The Bloody Mary at Urban Table is plagued by the weakness (Read: cheapness) of the ingredients. Patrick, after gripping my hand (was he shaking my hand because I didn't order a more complicated drink?) served it in a nice 8 oz. glass that was only 1/4 filled with smallish sized ice cubes. The drink was pale red from the quality of the tomato juice. Their tomato juice is not a very high quality, it tasted of a metal can.  

Patrick explained that even in the "house" pour Bloody Mary they use a special brand of vodka that he thinks is pretty good, one I hadn't to this point even heard of.  

I'm pretty familiar with most of the brands and having spent a week surrounded by many obscure brands in New Orleans at Tales of the Cocktail, I thought I'd seen it all. I think it was named Samsonoff, yet I couldn't find any information on this vodka on the internet. Is this brand made in Jersey City in a factory? I wonder. This cloyingly bitter vodka instead of enhancing the drink was weighing it down. 

The ingredients of my cocktail were almost sour, not at all what I was expecting.
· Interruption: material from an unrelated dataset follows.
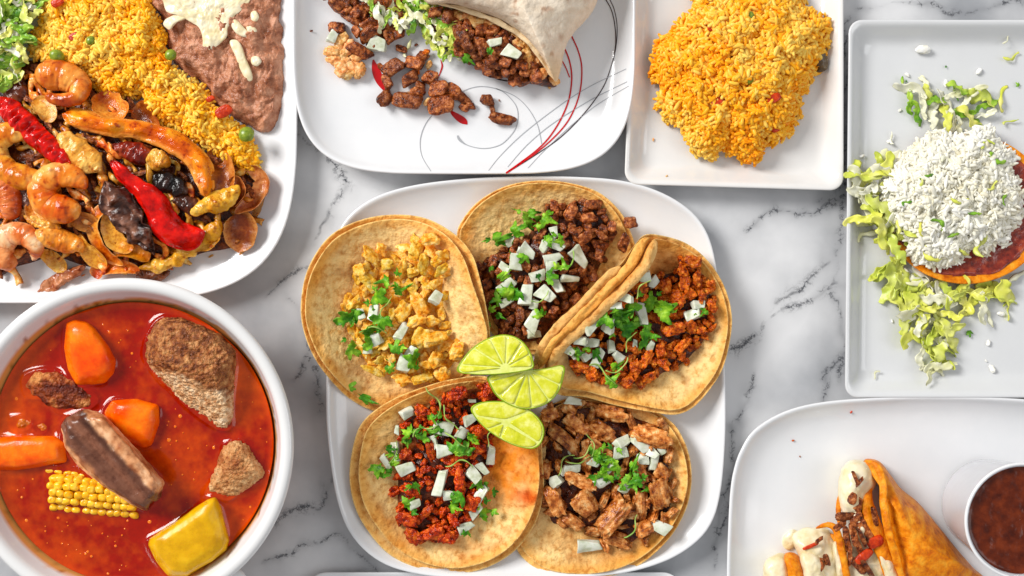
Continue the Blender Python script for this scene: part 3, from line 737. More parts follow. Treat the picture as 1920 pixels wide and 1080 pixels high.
plG, zG, RG_ = plate(rrect(572, 1073, 1282, 1500, 40), [(60, 0.5), (22, 2), (6, 5), (1, 7.5), (0, 8.6), (3, 9.2), (8, 8.8), (20, 7), (50, 5), (90, 4.5)], MAT['porcelain'], 'white plate whose top edge just shows below the taco plate', smooth=False, n=300, rimz=0.009)

# ---- printed lines on the burrito plate (parts of it)
def decal(pts, width, mat, z_=0.00035, name='printed_line'):
    p = np.array([(x, y, (w_[0] if w_ else width)) for x, y, *w_ in pts], float)
    q = spline(p, 90, False)
    d = np.gradient(q[:, :2], axis=0); d /= np.maximum(1e-9, np.linalg.norm(d, axis=1, keepdims=True)); nrm = np.stack([-d[:, 1], d[:, 0]], 1)
    hw = q[:, 2:3] / 2
    cols_ = []
    for s in (-1, 0, 1):
        e = q[:, :2] + nrm * hw * s; z = zB(e[:, 0], e[:, 1]) + z_
        k = S * (H - z) / H; cols_.append(np.stack([(e[:, 0] - 960) * k, (540 - e[:, 1]) * k, z], 1))
    v = np.stack(cols_, 1).reshape(-1, 3)
    f = ring_faces(90, 3, closed=False)
    solid(name, v, f, mat, plB)
PG, PR, PD = MAT['print_grey'], MAT['print_red'], MAT['print_dark']
decal([(858, 254, 3), (862, 262, 5), (876, 272, 1.6), (901, 278, 1.4), (925, 276, 1.4), (946, 266, 1.4), (968, 238, 1.4), (970, 205, 1.4), (955, 182, 1.4), (935, 168, 1.4), (905, 162, 1.4), (880, 166, 1.2), (860, 176, 1)], 1.4, PG)
decal([(930, 166), (965, 180), (990, 203), (1008, 235), (1016, 272)], 1.3, PG)
decal([(812, 214), (797, 234), (788, 262), (791, 292), (808, 321)], 1.4, PG)
decal([(916, 320), (940, 290), (985, 247), (1056, 193), (1110, 160), (1174, 129)], 1.2, PG)
decal([(952, 313), (990, 270), (1040, 229), (1110, 186), (1176, 153)], 1.2, PG)
decal([(990, 315), (1020, 283), (1070, 236), (1120, 196), (1179, 161)], 1.1, PG)
decal([(1130, -10), (1146, 18), (1153, 50), (1154, 85), (1147, 120), (1130, 165), (1094, 214), (1050, 258), (1000, 293), (949, 325)], 1.8, PD)
decal([(1138, -10), (1151, 16), (1157, 50), (1155, 86), (1149, 116)], 1.5, PD)
decal([(908, 134), (925, 145), (946, 151), (985, 155)], 2.4, PD)
decal([(1068, 60), (1084, 95), (1091, 130), (1086, 178), (1066, 225), (1034, 262), (990, 298), (949, 325)], 2.6, PR)
decal([(1056, 85), (1068, 115), (1072, 150), (1064, 195), (1040, 243), (1008, 280), (949, 324)], 2.8, PR)
decal([(1046, 100), (1060, 125), (1068, 145)], 2.2, PR)
decal([(826, 112, 1), (829, 124, 3), (824, 140, 2), (820, 150, 1)], 2, PR)
decal([(843, 205, 1), (850, 213, 8), (862, 222, 13), (871, 228, 11), (876, 233, 2)], 8, PR, name='printed_petal')
decal([(700, 112, 3), (704, 130, 14), (712, 150, 16), (724, 168, 10), (730, 176, 2)], 8, PR, name='printed_petal')

# ================================================================ tortillas of the five tacos
def tort_tint(seed, stain=None, gold=1.0, base=(226, 184, 128)):
    def f(X, Y, T):
        n = fbm(v3(X * 0.012, Y * 0.012, seed), seed, 4); m = fbm(v3(X * 0.045, Y * 0.045, seed), seed + 4, 4); q_ = 1 - np.abs(vnoise(v3(X * 0.09, Y * 0.09, seed), seed + 6)) * 2
        b = lin(base); dk = lin((214, 150, 76)); go = lin((244, 166, 48)); ed = lin((250, 208, 130))
        w = np.clip(0.15 + 1.1 * n, 0, 1)[..., None]; c = b * (1 - w) + dk * w
        w = (np.clip(m * 2.0 - 0.25, 0, 1) * 0.55)[..., None]; c = c * (1 - w) + lin((178, 110, 52)) * w
        w = (np.clip(q_ - 0.55, 0, 1) * np.clip(0.5 + m, 0, 1) * 0.9)[..., None]; c = c * (1 - w) + lin((160, 96, 44)) * w
        w = (sm(0.84, 0.97, T + 0.07 * n) * 0.55 * gold)[..., None]; c = c * (1 - w) + go * w
        w = (sm(0.985, 0.997, T))[..., None]; c = c * (1 - w) + ed * w
        if stain:
            for sx, sy, r, a, k in stain:
                w = (np.clip(1 - np.hypot(X - sx, Y - sy) / r + 0.5 * m, 0, 1) * k).clip(0, 1)[..., None] * 0.92; c = c * (1 - w) + lin(a) * w
        return c
    return f
TORT = {}
def taco(key, label, layers, floor, group='open tacos on the middle plate', stain=None, r0=0.45, pw=1.8, base=(226, 184, 128), c=None):
    q0 = Reg([p[:2] for p in layers[0]])
    root = empty('taco', P(q0.c[0], q0.c[1], floor / 1000), label, 'taco', group)
    z0 = floor
    for i, L in enumerate(layers):
        R = Reg([(p[0], p[1], p[2]) for p in L], c=c, n=260)
        sd = len(TORT) * 7 + i * 3
        def zf(px, py, T, R=R, z0=z0, sd=sd):
            h = R.extra(px, py)
            return (z0 + (h - z0) * np.clip((T - r0) / (1 - r0), 0, 1) ** pw) / 1000 + 0.0009 * fbm(v3(px * 0.03, py * 0.03, sd), sd, 3) * (0.4 + T) + 0.00045 * fbm(v3(px * 0.11, py * 0.11, sd), sd + 2, 2)
        sheet('tortilla', R, zf, 0.0021, MAT['tortilla'], nr=84, parent=root, tint=tort_tint(sd, stain if i == len(layers) - 1 else None, base=base), seed=sd)
        z0 += 2.3
    TORT[key] = (R, zf, root)
    return R, zf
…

I asked for some more horseradish and some hot sauce to bring up the missing flavors that were more akin to dry white bread, nearly flavorless. The horseradish made the drink uncomfortably sharp and metallic and the hot sauce was neither hot, nor sauce.  
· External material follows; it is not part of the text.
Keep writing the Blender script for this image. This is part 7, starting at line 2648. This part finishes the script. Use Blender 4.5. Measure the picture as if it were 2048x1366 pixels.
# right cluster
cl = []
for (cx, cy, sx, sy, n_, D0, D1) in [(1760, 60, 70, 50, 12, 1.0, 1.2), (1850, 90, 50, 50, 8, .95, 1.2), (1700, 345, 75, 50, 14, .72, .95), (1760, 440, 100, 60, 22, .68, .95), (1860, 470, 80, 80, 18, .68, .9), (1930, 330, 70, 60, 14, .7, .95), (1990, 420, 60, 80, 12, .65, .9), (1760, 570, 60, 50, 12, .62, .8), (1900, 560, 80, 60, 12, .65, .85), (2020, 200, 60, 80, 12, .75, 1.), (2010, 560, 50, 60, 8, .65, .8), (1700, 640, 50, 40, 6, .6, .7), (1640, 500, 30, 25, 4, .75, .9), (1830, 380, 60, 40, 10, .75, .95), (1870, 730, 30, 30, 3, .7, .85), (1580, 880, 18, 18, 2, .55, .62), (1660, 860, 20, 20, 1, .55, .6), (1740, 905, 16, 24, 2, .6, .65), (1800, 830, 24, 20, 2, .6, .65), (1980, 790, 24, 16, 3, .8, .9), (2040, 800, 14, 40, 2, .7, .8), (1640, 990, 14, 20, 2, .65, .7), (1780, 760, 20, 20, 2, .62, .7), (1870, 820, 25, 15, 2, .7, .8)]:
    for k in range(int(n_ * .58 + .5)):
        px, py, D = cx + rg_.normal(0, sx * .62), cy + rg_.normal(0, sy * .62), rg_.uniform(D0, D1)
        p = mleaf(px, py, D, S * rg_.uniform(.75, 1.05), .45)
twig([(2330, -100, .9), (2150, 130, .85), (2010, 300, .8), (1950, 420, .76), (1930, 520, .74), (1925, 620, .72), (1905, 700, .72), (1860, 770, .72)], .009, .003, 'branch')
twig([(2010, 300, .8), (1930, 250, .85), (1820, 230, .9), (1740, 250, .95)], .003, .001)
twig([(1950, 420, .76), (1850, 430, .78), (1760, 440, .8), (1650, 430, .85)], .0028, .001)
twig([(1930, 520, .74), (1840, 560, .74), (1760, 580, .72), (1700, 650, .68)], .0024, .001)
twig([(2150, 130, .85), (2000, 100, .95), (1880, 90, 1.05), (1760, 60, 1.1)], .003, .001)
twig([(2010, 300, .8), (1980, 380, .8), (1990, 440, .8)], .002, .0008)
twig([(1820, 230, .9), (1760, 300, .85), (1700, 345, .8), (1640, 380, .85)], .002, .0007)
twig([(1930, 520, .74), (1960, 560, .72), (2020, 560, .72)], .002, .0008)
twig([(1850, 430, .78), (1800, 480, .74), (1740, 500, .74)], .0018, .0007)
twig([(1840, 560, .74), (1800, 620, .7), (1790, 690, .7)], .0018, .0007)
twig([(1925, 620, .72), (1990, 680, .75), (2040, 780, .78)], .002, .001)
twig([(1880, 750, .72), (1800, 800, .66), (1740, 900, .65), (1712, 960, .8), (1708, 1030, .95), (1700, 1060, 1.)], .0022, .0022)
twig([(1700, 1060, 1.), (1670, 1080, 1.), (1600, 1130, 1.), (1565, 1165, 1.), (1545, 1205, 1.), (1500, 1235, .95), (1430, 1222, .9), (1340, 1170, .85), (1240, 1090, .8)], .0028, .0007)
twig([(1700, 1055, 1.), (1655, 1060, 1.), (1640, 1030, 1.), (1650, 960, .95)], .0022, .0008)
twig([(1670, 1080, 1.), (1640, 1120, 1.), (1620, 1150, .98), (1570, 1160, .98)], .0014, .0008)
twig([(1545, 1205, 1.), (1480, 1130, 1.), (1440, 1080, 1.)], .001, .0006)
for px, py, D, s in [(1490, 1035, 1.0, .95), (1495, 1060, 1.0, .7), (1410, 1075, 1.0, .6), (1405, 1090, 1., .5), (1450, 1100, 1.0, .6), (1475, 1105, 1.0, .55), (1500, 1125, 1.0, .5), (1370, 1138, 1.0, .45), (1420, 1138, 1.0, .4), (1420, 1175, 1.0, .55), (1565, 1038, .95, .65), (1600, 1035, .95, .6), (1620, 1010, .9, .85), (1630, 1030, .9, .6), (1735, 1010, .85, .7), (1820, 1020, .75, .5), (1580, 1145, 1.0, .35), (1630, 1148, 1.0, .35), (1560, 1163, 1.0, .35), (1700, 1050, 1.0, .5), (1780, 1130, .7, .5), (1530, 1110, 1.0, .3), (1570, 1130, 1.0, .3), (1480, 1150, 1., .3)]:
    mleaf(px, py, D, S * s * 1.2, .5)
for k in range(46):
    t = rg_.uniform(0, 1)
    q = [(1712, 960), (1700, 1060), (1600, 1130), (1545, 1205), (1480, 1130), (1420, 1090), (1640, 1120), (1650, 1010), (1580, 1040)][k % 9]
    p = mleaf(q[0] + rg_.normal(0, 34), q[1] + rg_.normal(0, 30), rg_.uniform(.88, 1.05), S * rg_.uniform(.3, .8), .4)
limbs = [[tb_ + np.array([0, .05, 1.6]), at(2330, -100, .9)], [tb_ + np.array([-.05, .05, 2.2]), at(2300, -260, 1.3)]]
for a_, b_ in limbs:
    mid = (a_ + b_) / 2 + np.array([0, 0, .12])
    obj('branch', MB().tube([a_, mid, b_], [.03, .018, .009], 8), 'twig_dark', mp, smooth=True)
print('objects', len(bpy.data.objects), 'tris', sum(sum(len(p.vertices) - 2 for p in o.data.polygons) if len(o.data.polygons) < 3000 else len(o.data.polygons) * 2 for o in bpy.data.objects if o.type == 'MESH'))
I think the brand was Cholula, a common commercial brand that just happens to be made in Mexico. It is seen mostly at restaurants that cater to the gringos. It really doesn't have any kick to it, the flavor is uninspiring and overly salty. 

If they want to make their Bloody Mary cocktail spicy, they should get some El Yucateco. This hot sauce will open the sweat glands to eyes wide open with deeply aromatic flavor! And as far as the horseradish goes, a bottle of Gold's goes a long way. You'll never use all of it in a week, unless you start using good ingredients, then who knows? Urban Table may sell more than one or two a week. 
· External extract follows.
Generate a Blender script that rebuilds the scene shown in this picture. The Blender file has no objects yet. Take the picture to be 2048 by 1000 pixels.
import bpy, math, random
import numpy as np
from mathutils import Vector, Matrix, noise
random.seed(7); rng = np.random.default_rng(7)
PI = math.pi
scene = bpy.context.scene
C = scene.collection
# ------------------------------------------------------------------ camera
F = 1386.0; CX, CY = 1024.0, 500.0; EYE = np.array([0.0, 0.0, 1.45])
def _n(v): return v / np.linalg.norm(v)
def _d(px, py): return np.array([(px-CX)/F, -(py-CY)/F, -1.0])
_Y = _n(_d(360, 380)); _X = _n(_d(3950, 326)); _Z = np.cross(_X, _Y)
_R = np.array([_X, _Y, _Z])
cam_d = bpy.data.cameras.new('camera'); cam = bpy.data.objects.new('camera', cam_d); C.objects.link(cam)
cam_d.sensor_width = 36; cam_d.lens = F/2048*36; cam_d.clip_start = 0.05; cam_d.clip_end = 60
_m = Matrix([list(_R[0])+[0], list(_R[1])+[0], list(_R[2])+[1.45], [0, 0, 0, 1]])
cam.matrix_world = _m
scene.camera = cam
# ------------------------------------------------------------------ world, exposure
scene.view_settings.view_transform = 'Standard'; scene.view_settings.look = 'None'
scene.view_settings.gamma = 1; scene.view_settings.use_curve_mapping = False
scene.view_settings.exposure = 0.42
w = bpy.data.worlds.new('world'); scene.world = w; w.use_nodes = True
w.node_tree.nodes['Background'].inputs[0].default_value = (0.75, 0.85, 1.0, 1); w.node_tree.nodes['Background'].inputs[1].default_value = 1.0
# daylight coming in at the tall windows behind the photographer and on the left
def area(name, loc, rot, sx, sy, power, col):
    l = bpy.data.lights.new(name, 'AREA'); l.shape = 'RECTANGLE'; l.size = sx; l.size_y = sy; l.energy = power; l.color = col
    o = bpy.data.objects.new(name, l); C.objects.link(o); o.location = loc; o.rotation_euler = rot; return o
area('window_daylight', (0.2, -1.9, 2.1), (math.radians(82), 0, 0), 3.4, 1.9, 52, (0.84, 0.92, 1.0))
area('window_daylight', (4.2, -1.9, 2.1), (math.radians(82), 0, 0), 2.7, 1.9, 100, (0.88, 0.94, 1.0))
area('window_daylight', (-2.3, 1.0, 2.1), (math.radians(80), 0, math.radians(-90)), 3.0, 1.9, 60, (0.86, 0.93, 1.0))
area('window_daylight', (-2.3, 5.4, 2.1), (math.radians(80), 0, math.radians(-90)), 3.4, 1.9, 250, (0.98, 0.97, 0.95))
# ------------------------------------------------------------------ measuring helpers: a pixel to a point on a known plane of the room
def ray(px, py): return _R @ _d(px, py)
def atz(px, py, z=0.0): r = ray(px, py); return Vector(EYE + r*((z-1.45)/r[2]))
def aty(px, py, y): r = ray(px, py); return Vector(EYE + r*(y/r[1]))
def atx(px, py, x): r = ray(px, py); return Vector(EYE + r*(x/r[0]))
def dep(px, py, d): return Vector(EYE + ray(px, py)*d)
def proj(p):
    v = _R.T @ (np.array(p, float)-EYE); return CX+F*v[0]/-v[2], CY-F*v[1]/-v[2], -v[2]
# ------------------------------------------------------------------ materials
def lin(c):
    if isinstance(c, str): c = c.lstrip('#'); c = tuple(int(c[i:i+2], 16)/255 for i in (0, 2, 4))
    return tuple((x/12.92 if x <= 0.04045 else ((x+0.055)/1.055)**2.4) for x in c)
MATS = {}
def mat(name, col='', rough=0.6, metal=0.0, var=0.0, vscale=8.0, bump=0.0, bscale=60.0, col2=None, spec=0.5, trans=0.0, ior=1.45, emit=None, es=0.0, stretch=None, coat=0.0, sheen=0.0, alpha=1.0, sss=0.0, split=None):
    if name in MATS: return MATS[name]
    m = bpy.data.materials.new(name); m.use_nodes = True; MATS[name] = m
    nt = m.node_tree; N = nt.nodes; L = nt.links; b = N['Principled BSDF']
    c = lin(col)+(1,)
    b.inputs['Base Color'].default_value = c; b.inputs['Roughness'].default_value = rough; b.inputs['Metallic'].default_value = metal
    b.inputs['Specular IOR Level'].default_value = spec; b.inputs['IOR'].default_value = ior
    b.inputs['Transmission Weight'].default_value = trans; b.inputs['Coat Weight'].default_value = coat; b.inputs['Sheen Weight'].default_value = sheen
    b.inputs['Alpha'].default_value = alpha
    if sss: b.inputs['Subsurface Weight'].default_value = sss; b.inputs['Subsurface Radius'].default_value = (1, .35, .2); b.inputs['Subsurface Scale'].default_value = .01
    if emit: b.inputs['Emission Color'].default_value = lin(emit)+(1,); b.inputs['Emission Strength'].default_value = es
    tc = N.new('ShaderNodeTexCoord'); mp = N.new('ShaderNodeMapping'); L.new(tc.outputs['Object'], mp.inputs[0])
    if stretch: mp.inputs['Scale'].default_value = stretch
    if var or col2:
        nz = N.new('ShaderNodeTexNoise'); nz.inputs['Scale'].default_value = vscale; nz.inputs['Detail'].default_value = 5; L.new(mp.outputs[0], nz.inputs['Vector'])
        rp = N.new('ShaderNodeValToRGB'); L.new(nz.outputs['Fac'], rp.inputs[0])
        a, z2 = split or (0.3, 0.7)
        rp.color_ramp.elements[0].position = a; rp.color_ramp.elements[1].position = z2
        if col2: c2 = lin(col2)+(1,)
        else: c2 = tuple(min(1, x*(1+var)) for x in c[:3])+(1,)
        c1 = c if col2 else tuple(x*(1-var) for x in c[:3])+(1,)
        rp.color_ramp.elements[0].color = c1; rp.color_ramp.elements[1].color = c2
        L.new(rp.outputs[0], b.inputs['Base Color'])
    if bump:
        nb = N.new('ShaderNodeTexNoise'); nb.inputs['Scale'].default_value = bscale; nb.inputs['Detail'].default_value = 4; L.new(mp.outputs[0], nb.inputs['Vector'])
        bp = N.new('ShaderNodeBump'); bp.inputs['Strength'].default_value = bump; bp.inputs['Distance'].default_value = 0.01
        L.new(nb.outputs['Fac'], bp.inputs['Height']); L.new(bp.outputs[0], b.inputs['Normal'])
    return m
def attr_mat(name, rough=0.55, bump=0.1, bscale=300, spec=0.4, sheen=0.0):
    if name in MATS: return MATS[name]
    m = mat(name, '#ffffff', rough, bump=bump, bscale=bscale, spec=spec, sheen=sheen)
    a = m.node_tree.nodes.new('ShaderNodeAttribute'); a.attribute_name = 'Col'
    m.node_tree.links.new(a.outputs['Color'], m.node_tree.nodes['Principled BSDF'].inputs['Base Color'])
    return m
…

There was a green olive and a small hunk of freshly-cut lime on a bamboo skewer, that and the correct sized glass get two stars. This cheap-tasting olive was the source of much of the bitterness and salty profile of the drink. It seemed to be from a jar, an olive much more appropriate for a Martini, and only if that Martini is made from Gin.

I'd skip the olive instead they should offer a slice of plum tomato or perhaps a celery stalk. 

The price? It was right: $8.29. The quality of that cocktail was worth no more. OK, I'll give them an extra 1/2 star for the price.  

Finally, to Urban Table management ... is it OK if I don't shake your hand when I leave?